Le faltan palabras para maldecir a los soldados rusos. «Un ejército debe representar lo mejor de una nación, estos son unos asesinos, unos ladrones, unos violadores», reprueba. Y la memoria se va sin solución a agosto del año 2000, cuando 118 militares de la misma bandera perecieron sepultados por el océano en el submarino Kursk en medio de la compasión mundial, aunque en grutas oscuras como si fueran gusanos.

La crueldad de Moscú lleva a los peores calificativos. «Inhumanos», repite el ‘youtuber’, que en varias ocasiones alude a los de Vladímir Putin utilizando la palabra «demonios», dos términos a los que en otra conversación distinta recurre exactamente Yulia, guía turístico en Leópolis que prefiere no dar su apellido, y que también habla de los rusos como «bestias». «Inhumanos, demonios, bestias… dejando morir a gente de hambre en el siglo XXI», lamenta. «Centenares de personas, civiles, sin agua, sin comida, bajo la carga constante del fuego de todas las armas posibles», pronuncia angustiado. «No hay perdón para esos monstruos», acaba.

Al margen del bastión del sur y su horror, la vida sigue en el país agredido, a veces con una apariencia de normalidad sobrecogedora.

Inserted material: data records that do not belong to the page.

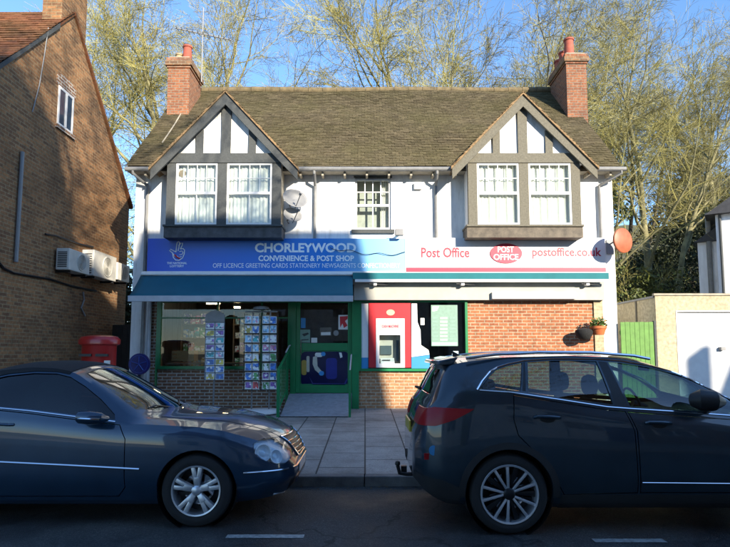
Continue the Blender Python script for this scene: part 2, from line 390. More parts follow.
# ------------------------------------------------------------------ the shop building
YE, YR = 12.78, 16.4
xl, xr = -5.58, 6.02
ZE, ZR = az(167,YE), az(90.5,YR)
G = .27
bld = empty('shop_building', (0.2,YF,G), 'white rendered two storey shop building with two timbered gables and a mossy tiled roof', 'building')
D2 = YR+3.3
ztop = ZE+.05
sign_b, sign_t = az(273,12.95), az(238,12.95)
wl = MB()   # front wall, upper storey with the middle window hole
zs0 = sign_b-.25
wx0,wz1 = at(355,178,YF); wx1,wz0 = at(391,230,YF)
wl.box(xl,wx0,YF,YF+.25,zs0,ztop); wl.box(wx1,xr,YF,YF+.25,zs0,ztop)
wl.box(wx0,wx1,YF,YF+.25,zs0,wz0); wl.box(wx0,wx1,YF,YF+.25,wz1,ztop)
lpx = ax(150,YF,340); rpx = ax(604,YF,340)
wl.box(xl,lpx,YF,YF+.25,0,zs0); wl.box(rpx,xr,YF,YF+.25,0,zs0)
wl.build('front_wall', M['white'], bld)
def sidewall(x0,x1):
    return MB().prism([(YF+.25,0),(D2,0),(D2,ztop),(YR,ZR-.1),(YF+.25,ztop+.35)], 'x', x0, x1)
sidewall(xl,xl+.25).build('side_wall', M['white'], bld); sidewall(xr-.25,xr).build('side_wall', M['white'], bld)
MB().box(xl+.25,xr-.25,D2-.25,D2,0,ztop).build('rear_wall', M['white'], bld)
MB().box(xl+.25,xr-.25,YF+.25,D2-.25,3.35,3.5).build('ceiling', M['cream'], bld)
# roof deck + tiles
ov = .12; RX0,RX1 = xl-ov,xr+ov
Ls = math.hypot(YR-YE,ZR-ZE)
MB().hexa([(RX0,YE,ZE-.10),(RX1,YE,ZE-.10),(RX1,YR,ZR-.10),(RX0,YR,ZR-.10),(RX0,YE,ZE-.05),(RX1,YE,ZE-.05),(RX1,YR,ZR-.05),(RX0,YR,ZR-.05)]).build('roof_deck', M['timber_brown'], bld)
MB().hexa([(RX0,YR,ZR-.07),(RX1,YR,ZR-.07),(RX1,2*YR-YE,ZE-.07),(RX0,2*YR-YE,ZE-.07),(RX0,YR,ZR),(RX1,YR,ZR),(RX1,2*YR-YE,ZE),(RX0,2*YR-YE,ZE)]).build('rear_roof', M['tile_red'], bld)
YG = 12.47      # plane of the barge boards
gab = []
for (pa,pl,pr,py_a,py_f) in ((226,151,296,91.5,168),(522.5,455,598,93.5,167)):
    xa,za = at(pa,py_a,YG); x0,zf = at(pl,py_f,YG); x1,_ = at(pr,py_f,YG)
    gab.append((xa,za,(x1-x0)/2,zf,(x0+x1)/2))
slope = (ZR-ZE)/(YR-YE)
def main_in(s,t):
    x = RX0+s; y = YE+t*(YR-YE)/Ls; z = ZE+t*(ZR-ZE)/Ls
    for (xa,za,hw,zf,xc) in gab:
        xc=xa; kk=(za-zf)/hw
        if z < za-kk*abs(x-xc)-.05: return False
    return True
rt = MB(); tiles(rt,(RX0,YE,ZE),(1,0,0),(0,YR-YE,ZR-ZE),RX1-RX0,Ls,inside=main_in)
rt.build('roof', M['tile'], bld)
rg = MB()
x = RX0
while x < RX1-.05:
    x2 = min(x+.44,RX1); zz = ZR+.01+.012*math.sin(x*1.3)
    rg.lathe([(.115,x+.0),(.105,x2-.01)], (0,YR,zz-.02), 'x', 10); x = x2
rg.build('ridge_tiles', plain('ridge_tile',(.20,.15,.075),.9,var=.3,scale=5,bump=.4), bld, smooth=True)
sf = MB(); sf.box(RX0+.02,RX1-.02,YE+.02,YF,ZE-.10,ZE-.075)
sf.build('soffit', M['cream'], bld)
x=xl+.3
while x < xr-.1:
    if not any(abs(x-g_[0])<1.35 for g_ in gab): MB().box(x,x+.05,YE+.05,YF,ZE-.19,ZE-.10).build('rafter_foot', M['cream'], bld)
    x+=.53
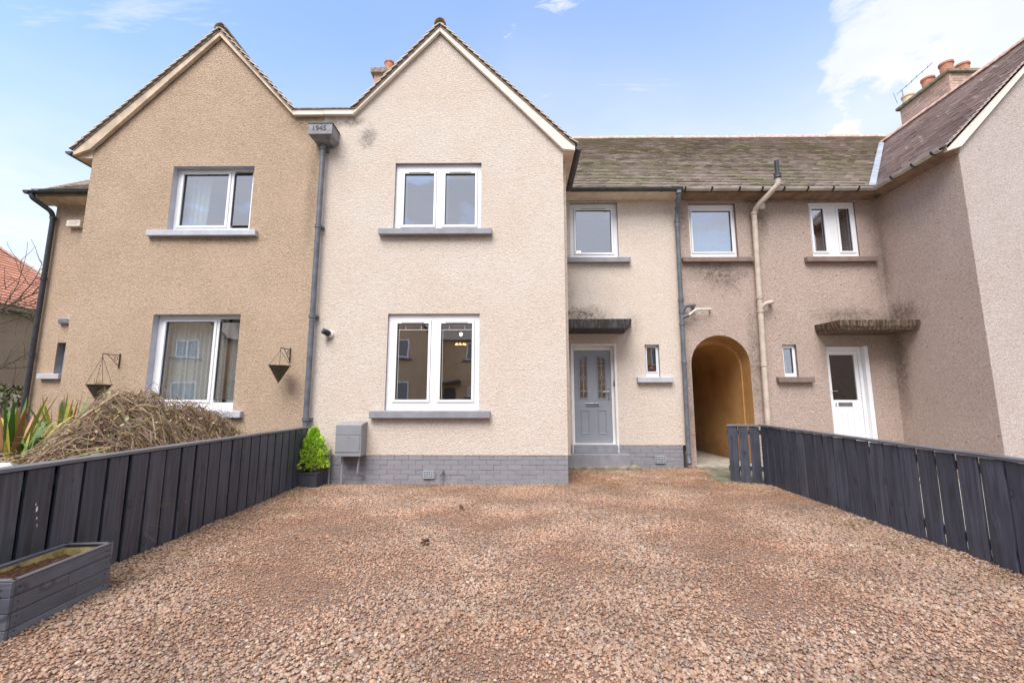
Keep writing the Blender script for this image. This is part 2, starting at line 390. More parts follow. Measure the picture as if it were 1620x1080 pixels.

En Kiev los carteles patrióticos que glorifican la devastada ciudad portuaria –«Salvaremos Mariúpol. Salvaremos Ucrania», se lee en uno consagrado al batallón Azov, los combatientes que más odia Putin- conviven con calles repletas, tiendas abiertas y parques infantiles donde los niños vuelven a jugar.

Los de Tatiana ya nunca regresarán al suyo, en el que crecieron. «Lloran porque quieren estar en su casa, en su habitación, con sus juguetes…», lamenta la madre. Sin saber todavía cómo explicar a sus hijos para que lo entiendan que Mariúpol, donde resisten los últimos valientes bajo tierra, ya no existe.